What is required: Word for word, restate every line of the material.

******************************

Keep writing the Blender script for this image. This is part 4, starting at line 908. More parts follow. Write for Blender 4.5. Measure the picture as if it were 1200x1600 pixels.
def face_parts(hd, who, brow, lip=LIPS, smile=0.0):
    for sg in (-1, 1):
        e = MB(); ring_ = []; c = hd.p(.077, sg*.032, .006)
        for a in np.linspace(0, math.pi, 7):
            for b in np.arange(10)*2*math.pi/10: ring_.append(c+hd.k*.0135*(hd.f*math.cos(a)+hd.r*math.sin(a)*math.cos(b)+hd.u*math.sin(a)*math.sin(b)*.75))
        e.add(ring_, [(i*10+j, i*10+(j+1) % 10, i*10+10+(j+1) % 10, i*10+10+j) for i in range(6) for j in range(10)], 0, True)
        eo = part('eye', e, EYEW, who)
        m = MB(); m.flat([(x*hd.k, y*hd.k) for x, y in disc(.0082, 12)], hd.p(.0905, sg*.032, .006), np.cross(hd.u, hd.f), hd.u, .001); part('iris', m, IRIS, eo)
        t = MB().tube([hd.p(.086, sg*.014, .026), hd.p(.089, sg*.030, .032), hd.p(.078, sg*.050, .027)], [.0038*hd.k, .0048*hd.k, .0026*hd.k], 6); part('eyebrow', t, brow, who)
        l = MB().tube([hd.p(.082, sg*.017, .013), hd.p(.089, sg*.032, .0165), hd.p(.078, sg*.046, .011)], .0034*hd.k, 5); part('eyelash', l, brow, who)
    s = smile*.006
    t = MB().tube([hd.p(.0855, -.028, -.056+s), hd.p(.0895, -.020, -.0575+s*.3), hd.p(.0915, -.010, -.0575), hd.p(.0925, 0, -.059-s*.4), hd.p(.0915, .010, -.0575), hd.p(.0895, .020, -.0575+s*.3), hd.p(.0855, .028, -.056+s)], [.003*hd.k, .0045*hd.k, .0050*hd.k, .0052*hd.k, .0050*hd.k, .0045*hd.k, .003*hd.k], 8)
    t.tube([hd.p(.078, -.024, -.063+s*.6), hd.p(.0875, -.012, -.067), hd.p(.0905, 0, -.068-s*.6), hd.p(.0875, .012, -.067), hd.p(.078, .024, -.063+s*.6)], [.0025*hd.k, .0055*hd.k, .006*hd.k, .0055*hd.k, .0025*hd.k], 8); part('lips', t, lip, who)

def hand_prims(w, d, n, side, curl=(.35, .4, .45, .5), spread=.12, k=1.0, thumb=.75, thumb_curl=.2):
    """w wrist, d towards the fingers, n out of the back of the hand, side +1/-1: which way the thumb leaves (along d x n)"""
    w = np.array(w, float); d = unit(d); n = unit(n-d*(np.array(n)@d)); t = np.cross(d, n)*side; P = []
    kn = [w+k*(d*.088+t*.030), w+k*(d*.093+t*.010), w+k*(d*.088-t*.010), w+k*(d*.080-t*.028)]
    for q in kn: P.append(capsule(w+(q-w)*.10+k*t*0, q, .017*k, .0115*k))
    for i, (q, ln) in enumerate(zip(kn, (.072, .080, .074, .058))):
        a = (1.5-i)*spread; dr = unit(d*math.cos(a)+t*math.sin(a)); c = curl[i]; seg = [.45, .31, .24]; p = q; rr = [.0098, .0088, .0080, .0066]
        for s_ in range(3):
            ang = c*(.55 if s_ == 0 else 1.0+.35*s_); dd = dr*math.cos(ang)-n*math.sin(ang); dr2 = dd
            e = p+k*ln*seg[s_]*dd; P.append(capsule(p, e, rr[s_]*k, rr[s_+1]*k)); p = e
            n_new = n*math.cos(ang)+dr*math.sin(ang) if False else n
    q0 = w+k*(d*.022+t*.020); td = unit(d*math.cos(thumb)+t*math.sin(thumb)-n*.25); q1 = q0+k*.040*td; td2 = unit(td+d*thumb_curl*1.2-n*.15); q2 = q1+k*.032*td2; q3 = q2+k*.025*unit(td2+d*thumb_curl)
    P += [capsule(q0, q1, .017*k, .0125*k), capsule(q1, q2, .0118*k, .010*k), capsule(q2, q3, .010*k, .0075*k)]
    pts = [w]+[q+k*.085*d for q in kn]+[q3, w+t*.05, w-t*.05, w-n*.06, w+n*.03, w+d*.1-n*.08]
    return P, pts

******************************

Solution to this exercise:
Keep writing the Blender script for this image. This is part 4, starting at line 908. More parts follow. Write for Blender 4.5. Measure the picture as if it were 1200x1600 pixels.
def face_parts(hd, who, brow, lip=LIPS, smile=0.0):
    for sg in (-1, 1):
        e = MB(); ring_ = []; c = hd.p(.077, sg*.032, .006)
        for a in np.linspace(0, math.pi, 7):
            for b in np.arange(10)*2*math.pi/10: ring_.append(c+hd.k*.0135*(hd.f*math.cos(a)+hd.r*math.sin(a)*math.cos(b)+hd.u*math.sin(a)*math.sin(b)*.75))
        e.add(ring_, [(i*10+j, i*10+(j+1) % 10, i*10+10+(j+1) % 10, i*10+10+j) for i in range(6) for j in range(10)], 0, True)
        eo = part('eye', e, EYEW, who)
        m = MB(); m.flat([(x*hd.k, y*hd.k) for x, y in disc(.0082, 12)], hd.p(.0905, sg*.032, .006), np.cross(hd.u, hd.f), hd.u, .001); part('iris', m, IRIS, eo)
        t = MB().tube([hd.p(.086, sg*.014, .026), hd.p(.089, sg*.030, .032), hd.p(.078, sg*.050, .027)], [.0038*hd.k, .0048*hd.k, .0026*hd.k], 6); part('eyebrow', t, brow, who)
        l = MB().tube([hd.p(.082, sg*.017, .013), hd.p(.089, sg*.032, .0165), hd.p(.078, sg*.046, .011)], .0034*hd.k, 5); part('eyelash', l, brow, who)
    s = smile*.006
    t = MB().tube([hd.p(.0855, -.028, -.056+s), hd.p(.0895, -.020, -.0575+s*.3), hd.p(.0915, -.010, -.0575), hd.p(.0925, 0, -.059-s*.4), hd.p(.0915, .010, -.0575), hd.p(.0895, .020, -.0575+s*.3), hd.p(.0855, .028, -.056+s)], [.003*hd.k, .0045*hd.k, .0050*hd.k, .0052*hd.k, .0050*hd.k, .0045*hd.k, .003*hd.k], 8)
    t.tube([hd.p(.078, -.024, -.063+s*.6), hd.p(.0875, -.012, -.067), hd.p(.0905, 0, -.068-s*.6), hd.p(.0875, .012, -.067), hd.p(.078, .024, -.063+s*.6)], [.0025*hd.k, .0055*hd.k, .006*hd.k, .0055*hd.k, .0025*hd.k], 8); part('lips', t, lip, who)

def hand_prims(w, d, n, side, curl=(.35, .4, .45, .5), spread=.12, k=1.0, thumb=.75, thumb_curl=.2):
    """w wrist, d towards the fingers, n out of the back of the hand, side +1/-1: which way the thumb leaves (along d x n)"""
    w = np.array(w, float); d = unit(d); n = unit(n-d*(np.array(n)@d)); t = np.cross(d, n)*side; P = []
    kn = [w+k*(d*.088+t*.030), w+k*(d*.093+t*.010), w+k*(d*.088-t*.010), w+k*(d*.080-t*.028)]
    for q in kn: P.append(capsule(w+(q-w)*.10+k*t*0, q, .017*k, .0115*k))
    for i, (q, ln) in enumerate(zip(kn, (.072, .080, .074, .058))):
        a = (1.5-i)*spread; dr = unit(d*math.cos(a)+t*math.sin(a)); c = curl[i]; seg = [.45, .31, .24]; p = q; rr = [.0098, .0088, .0080, .0066]
        for s_ in range(3):
            ang = c*(.55 if s_ == 0 else 1.0+.35*s_); dd = dr*math.cos(ang)-n*math.sin(ang); dr2 = dd
            e = p+k*ln*seg[s_]*dd; P.append(capsule(p, e, rr[s_]*k, rr[s_+1]*k)); p = e
            n_new = n*math.cos(ang)+dr*math.sin(ang) if False else n
    q0 = w+k*(d*.022+t*.020); td = unit(d*math.cos(thumb)+t*math.sin(thumb)-n*.25); q1 = q0+k*.040*td; td2 = unit(td+d*thumb_curl*1.2-n*.15); q2 = q1+k*.032*td2; q3 = q2+k*.025*unit(td2+d*thumb_curl)
    P += [capsule(q0, q1, .017*k, .0125*k), capsule(q1, q2, .0118*k, .010*k), capsule(q2, q3, .010*k, .0075*k)]
    pts = [w]+[q+k*.085*d for q in kn]+[q3, w+t*.05, w-t*.05, w-n*.06, w+n*.03, w+d*.1-n*.08]
    return P, pts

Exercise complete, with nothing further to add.